Tribute to Timothy Darin Pruett

My name is Glenda O’Neill and I am the mother of Timothy Darin Pruett.

On March 1, 1985, my son was placed in my arms for the first time, just minutes after he took his first breath. He was so precious, his face so flawless, his skin so soft and I whispered I love you son for the first time. I was so blessed to have this nine- pound baby boy. I thanked God everyday for my children.

On May 30, 2005, approximately 3:00 in the afternoon, after me hearing the most deafening blasts/shots sounds I have ever heard in my life, I ran from the backyard to the front yard and then to the front porch, A young man named Jake Carroll, approached me at my front door, and I asked, “what are you doing here,” he replied without remorse, “I shot your son”.

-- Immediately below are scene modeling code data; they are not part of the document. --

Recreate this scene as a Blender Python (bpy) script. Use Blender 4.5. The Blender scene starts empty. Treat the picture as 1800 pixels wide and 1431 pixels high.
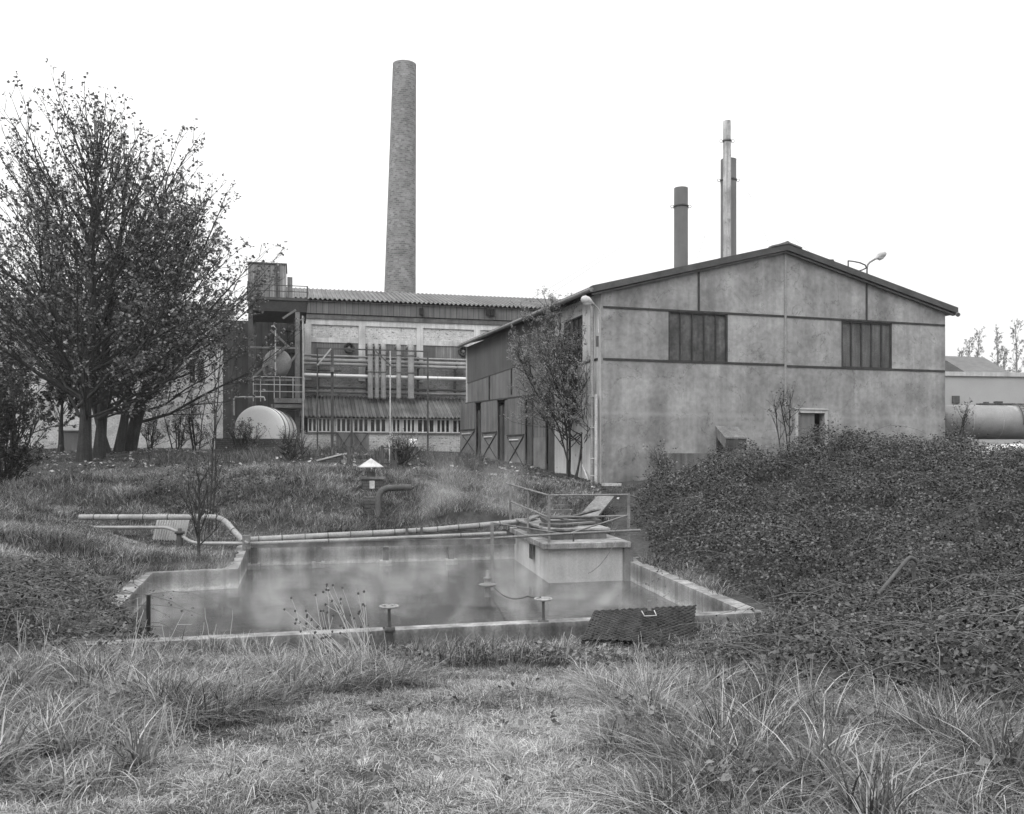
import bpy, math, random
import numpy as np
from mathutils import Vector, Matrix
random.seed(7); rng = np.random.default_rng(11)
sc = bpy.context.scene; COL = sc.collection
# ------------------------------------------------------------------ camera, sky, sun, exposure
FPX = 1590.0; CXP = 900.0; HOR = 812.0; CZ = 2.0
cam = bpy.data.objects.new('camera', bpy.data.cameras.new('camera')); COL.objects.link(cam)
cam.location = (0, 0, CZ); cam.rotation_euler = (math.radians(90), 0, 0)
cam.data.sensor_width = 36; cam.data.lens = 36*FPX/1800; cam.data.shift_y = (HOR-715.5)/1800
cam.data.clip_end = 3000; cam.data.clip_start = 0.05; sc.camera = cam
SUN_EL, SUN_AZ = math.radians(42), math.radians(215)
w = bpy.data.worlds.new("World"); sc.world = w; w.use_nodes = True
nt = w.node_tree; nt.nodes.clear(); N = nt.nodes.new; Lk = nt.links.new
sky = N('ShaderNodeTexSky'); sky.sky_type = 'NISHITA'; sky.sun_disc = False
sky.sun_elevation = SUN_EL; sky.sun_rotation = SUN_AZ; sky.air_density = 1.0; sky.dust_density = 4.0
bw = N('ShaderNodeRGBToBW'); mx = N('ShaderNodeMix'); mx.data_type = 'FLOAT'
bg = N('ShaderNodeBackground'); wo = N('ShaderNodeOutputWorld')
mx.inputs[0].default_value = 0.92
# overcast sky: a third as bright at the horizon as overhead
wtc = N('ShaderNodeTexCoord'); wsx = N('ShaderNodeSeparateXYZ'); wmr = N('ShaderNodeMapRange'); wmr.clamp = True
wmr.inputs[1].default_value = 0; wmr.inputs[2].default_value = 1; wmr.inputs[3].default_value = 5.2; wmr.inputs[4].default_value = 16.5
Lk(wtc.outputs['Generated'], wsx.inputs[0]); Lk(wsx.outputs[2], wmr.inputs[0]); Lk(wmr.outputs[0], mx.inputs[3])
Lk(sky.outputs[0], bw.inputs[0]); Lk(bw.outputs[0], mx.inputs[2]); Lk(mx.outputs[0], bg.inputs[0])
bg.inputs[1].default_value = 0.10; Lk(bg.outputs[0], wo.inputs[0])
sl = bpy.data.lights.new('sun', 'SUN'); sl.energy = 0.8; sl.angle = math.radians(25)
so = bpy.data.objects.new('sun', sl); COL.objects.link(so)
so.rotation_euler = (math.radians(90)-SUN_EL, 0, math.radians(180)-SUN_AZ)
sc.view_settings.view_transform = 'Standard'; sc.view_settings.look = 'None'
sc.view_settings.exposure = 0.75; sc.view_settings.gamma = 1.0; sc.view_settings.use_curve_mapping = False
sc.cycles.max_bounces = 6; sc.cycles.volume_bounces = 1; sc.cycles.transparent_max_bounces = 8

# ------------------------------------------------------------------ helpers
def P(px, py, D): return Vector(((px-CXP)/FPX*D, D, CZ-(py-HOR)/FPX*D))
def PZ(px, py, z):
    D = (CZ-z)*FPX/(py-HOR); return Vector(((px-CXP)/FPX*D, D, z))
def V(*a): return Vector(a)

class Plane:                                   # a vertical wall plane: s runs along it, off comes out towards the viewer
    def __init__(s, px, D, d):
        s.o = V((px-CXP)/FPX*D, D, 0); s.d = V(d[0], d[1], 0).normalized(); s.n = V(s.d.y, -s.d.x, 0)
    def s(s, px, off=0):
        k = (px-CXP)/FPX; o = s.o+s.n*off
        return (k*o.y-o.x)/(s.d.x-k*s.d.y)
    def z(s, px, py, off=0):
        t = s.s(px, off); D = s.o.y+s.n.y*off+s.d.y*t; return CZ-(py-HOR)/FPX*D
    def w(s, t, z, off=0):
        q = s.o+s.d*t+s.n*off; return V(q.x, q.y, z)
    def h(s, px, py, off=0): return s.w(s.s(px, off), s.z(px, py, off), off)

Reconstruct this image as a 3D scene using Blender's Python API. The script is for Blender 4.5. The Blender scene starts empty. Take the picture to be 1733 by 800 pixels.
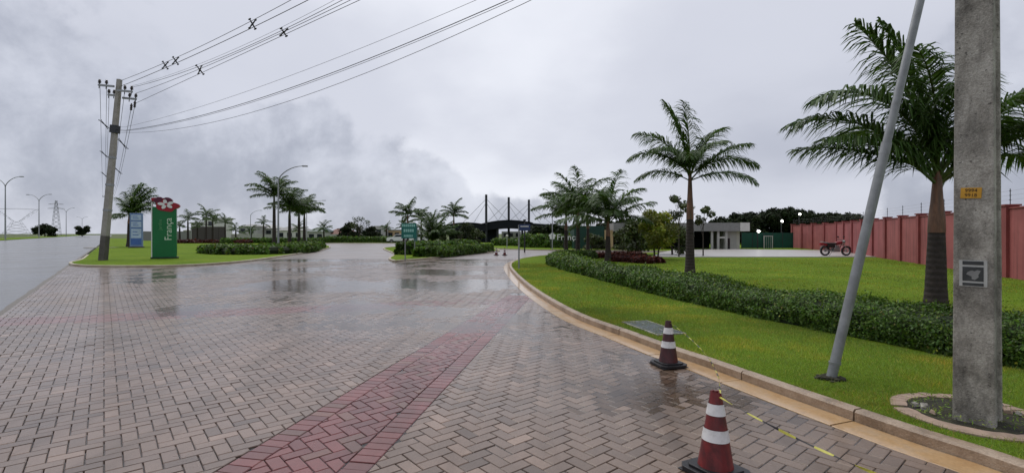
import bpy, bmesh, math, random
import numpy as np
from mathutils import Vector, Matrix, noise as mnoise

random.seed(7)
rng = np.random.default_rng(11)
SC = bpy.context.scene
COL = SC.collection
R = math.radians

# ------------------------------------------------------------------ camera
F, H, HY, CX = 820.0, 1.55, 395.0, 866.5      # calibrated on the paving and the horizon
cam = bpy.data.cameras.new("camera")
cam.sensor_width = 36.0
cam.lens = 36.0 * F / 1733.0
cam.shift_y = (HY - 400.0) / 1733.0
cam.clip_start = 0.05
cam.clip_end = 6000
camo = bpy.data.objects.new("camera", cam)
camo.location = (0, 0, H)
camo.rotation_euler = (R(90), 0, 0)
COL.objects.link(camo)
SC.camera = camo

# ------------------------------------------------------------------ world
SUN_EL, SUN_AZ = R(58), R(-35)
world = bpy.data.worlds.new("World")
SC.world = world
world.use_nodes = True
wn, wl = world.node_tree.nodes, world.node_tree.links
wn.clear()


def N(t, nodes, **kw):
    n = nodes.new(t)
    for k, v in kw.items():
        setattr(n, k, v)
    return n


w_out = N("ShaderNodeOutputWorld", wn)
w_bg = N("ShaderNodeBackground", wn)
w_bg.inputs["Strength"].default_value = 0.1
sky = N("ShaderNodeTexSky", wn, sky_type='NISHITA', sun_disc=False, sun_elevation=SUN_EL, sun_rotation=SUN_AZ)
w_tc = N("ShaderNodeTexCoord", wn)
w_sep = N("ShaderNodeSeparateXYZ", wn)
wl.new(w_tc.outputs["Generated"], w_sep.inputs[0])


def wmath(op, a, b=None, c=None):
    n = N("ShaderNodeMath", wn, operation=op)
    for i, v in enumerate((a, b, c)):
        if v is None:
            continue
        if isinstance(v, (int, float)):
            n.inputs[i].default_value = v
        else:
            wl.new(v, n.inputs[i])
    return n.outputs[0]


def wnoise(vec, scale, detail, rough, loc, dist=0.0):
    mp = N("ShaderNodeMapping", wn)
    mp.inputs["Location"].default_value = loc
    wl.new(vec, mp.inputs["Vector"])
    t = N("ShaderNodeTexNoise", wn)
    t.inputs["Scale"].default_value = scale
    t.inputs["Detail"].default_value = detail
    t.inputs["Roughness"].default_value = rough
    t.inputs["Distortion"].default_value = dist
    wl.new(mp.outputs[0], t.inputs["Vector"])
    return t.outputs["Fac"]


def wramp(fac, stops):
    r_ = N("ShaderNodeValToRGB", wn)
    el_ = r_.color_ramp.elements
    while len(el_) < len(stops):
        el_.new(0.5)
    for q_, (p_, c_) in enumerate(stops):
        el_[q_].position = p_
        el_[q_].color = (c_, c_, c_, 1) if isinstance(c_, (int, float)) else (*c_, 1)
    r_.color_ramp.interpolation = 'EASE'
    wl.new(fac, r_.inputs[0])
    return r_.outputs[0]


zc = wmath('MAXIMUM', w_sep.outputs[2], 0.0)
den = wmath('ADD', zc, 0.30)
w_comb = N("ShaderNodeCombineXYZ", wn)
wl.new(wmath('DIVIDE', w_sep.outputs[0], den), w_comb.inputs[0])
wl.new(wmath('DIVIDE', w_sep.outputs[1], den), w_comb.inputs[1])
# even high layer
hi_ = wmath('ADD', wmath('MULTIPLY', wnoise(w_comb.outputs[0], 0.40, 4, 0.45, (9.1, 7.3, 0), 0.2), 0.85), wmath('MULTIPLY', wnoise(w_comb.outputs[0], 1.6, 6, 0.55, (2.0, 1.0, 0)), 0.15))
high = wramp(hi_, [(0.34, (0.470, 0.492, 0.575)), (0.50, (0.620, 0.640, 0.722)), (0.62, (0.800, 0.820, 0.890))])
# heaped cloud banks, thicker towards the horizon
w_rot = N("ShaderNodeVectorRotate", wn, rotation_type='Z_AXIS')
w_rot.inputs["Angle"].default_value = R(-24)
wl.new(w_tc.outputs["Generated"], w_rot.inputs["Vector"])
dirv_ = w_rot.outputs[0]
big = wnoise(dirv_, 1.35, 2, 0.5, (-0.6, -4.6, 0.8))
puff = wnoise(dirv_, 3.6, 9, 0.56, (1.3, -8.8, -5.1), 0.15)
cov = wmath('ADD', wmath('ADD', wmath('MULTIPLY', puff, 0.9), wmath('MULTIPLY', big, 1.8)), wmath('MULTIPLY', zc, -0.85))
mask = wramp(wmath('SUBTRACT', cov, 0.75), [(0.41, 0.0), (0.48, 0.80), (0.60, 1.0)])
shade = wramp(wnoise(dirv_, 5.5, 8, 0.6, (1.2, 4.0, 2.2), 0.2), [(0.34, (0.350, 0.374, 0.452)), (0.66, (0.620, 0.645, 0.730))])
w_cl = N("ShaderNodeMix", wn, data_type='RGBA')
wl.new(wmath('MULTIPLY', mask, 0.9), w_cl.inputs[0])
wl.new(high, w_cl.inputs[6])
wl.new(shade, w_cl.inputs[7])
w_scale = N("ShaderNodeVectorMath", wn, operation='SCALE')
w_scale.inputs["Scale"].default_value = 10.0
wl.new(w_cl.outputs[2], w_scale.inputs[0])
w_mix = N("ShaderNodeMix", wn, data_type='RGBA')
w_mix.inputs[0].default_value = 0.96
wl.new(sky.outputs[0], w_mix.inputs[6])
wl.new(w_scale.outputs[0], w_mix.inputs[7])
wl.new(w_mix.outputs[2], w_bg.inputs["Color"])
wl.new(w_bg.outputs[0], w_out.inputs[0])

# ------------------------------------------------------------------ sun behind the overcast
sun = bpy.data.lights.new("sun", 'SUN')
sun.energy = 1.5
sun.angle = R(50)
sun.color = (1.0, 0.97, 0.92)
suno = bpy.data.objects.new("sun", sun)
suno.rotation_euler = (R(90) - SUN_EL, 0, -SUN_AZ + math.pi)
COL.objects.link(suno)

SC.view_settings.view_transform = 'Standard'
SC.view_settings.look = 'None'
SC.view_settings.exposure = 0.12
SC.view_settings.gamma = 1.0
SC.view_settings.use_curve_mapping = False
SC.render.engine = 'CYCLES'
SC.cycles.max_bounces = 6
SC.cycles.transparent_max_bounces = 16
SC.cycles.caustics_reflective = False
SC.cycles.caustics_refractive = False

# ================================================================== helpers


def G(px, py, z=0.0):
    """point on the horizontal plane z seen at a place of the photograph (used to survey the site)"""
    d = F * (H - z) / (py - HY)
    return ((px - CX) / F * d, d)


def Zat(py, d):
    return H + (HY - py) * d / F


def Xat(px, d):
    return (px - CX) / F * d


def link(o, parent=None):
    COL.objects.link(o)
    if parent is not None:
        o.parent = parent
    return o


def tag(o, label=None, cat=None, group=None, kind=None):
    if label:
        o["label"] = label
    if cat:
        o["category"] = cat
    if group:
        o["group"] = group
    if kind:
        o["kind"] = kind
    return o


def empty(name, loc, rz=0.0, label=None, cat=None, group=None):
    o = bpy.data.objects.new(name, None)
    o.empty_display_size = 0.2
    o.location = loc
    o.rotation_euler = (0, 0, rz)
    link(o)
    return tag(o, label, cat, group)


def copy_tree(o, parent=None):
    c = o.copy()
    COL.objects.link(c)
    c.parent = parent
    for ch in o.children:
        copy_tree(ch, c)
    return c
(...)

I ran into the house frantically looking for Timmy in my house filled with black smoke due to the aftermath of the gunfire. There in my back hall was Timmy wounded by multiple gunshots to his chest, he had a cordless phone in his hands and died with his big brown eyes open. I kept saying over and over, “Talk to Mommy/Talk to Mommy.” I knew in my heart my baby was gone. The night before, he fell asleep on my loveseat with his long legs hanging off the cushions, who knew that as I wished him good night and covered him up it was for the last time.

I will try to find the words to tell you how Timmy’s murder has impacted my life, but there are no adequate words to describe the pain, anger and despair that I’ve felt from his murder. Timmy’s murder took everything from me. It took my rest and my peace. Sometimes the feeling of despair becomes so overwhelming, so deep, that it literally takes my breath away.

I never know what sound or what sight is going to trigger in my mind a memory. I cry at the simple pleasures of life, such as seeing a young man at the mall wearing the same baggy Colts shorts that used to be Timmy’s favorite. And while the memories of Timmy are so sweet, I must accept the realization that he is dead. And each time that realization hits my heart it is devastating.

Timmy was an only son, he was my best friend, and he did not deserve to be so cruelly taken. I do not deserve to have to live the rest of my life with this pain and without my child.

Timmy was a loving, giving young man with a heart as big as the world. This murder took an only brother, a devoted grandson, fun-loving nephew, dear to the heart cousin and treasured friend/buddy who was greatly loved. In the last almost year I have watched as my family has struggled with their pain, anger and grief.

Timmy loved me unconditionally, a love that no one can replace. Sometimes the flashbacks of the murder seem to take over my being, this terrorist takes Timmy’s life and we can do nothing but cry, ask why, over and over?

Jake Carroll took from my daughter a brother she loved from the day I brought him home, they never fought, and Timmy watched over Ashley as if he was the big brother. Our world has been shattered; the grandchildren lost some of their innocence. They are now painfully aware that there is violence and evil in this world. The twelve year old has not slept alone since that day. The three year old knows about murder…think about that! A three year old asking, “Why did that boy shoot Timmy”, “Timmy’s in heaven, right, or telling me “Nana…I know God will give you another Timmy.”

The pain never stops; the nightmare continues to haunt me day in and day out. I never go more than two minutes of my waking life without thinking about Timmy being executed in his own home.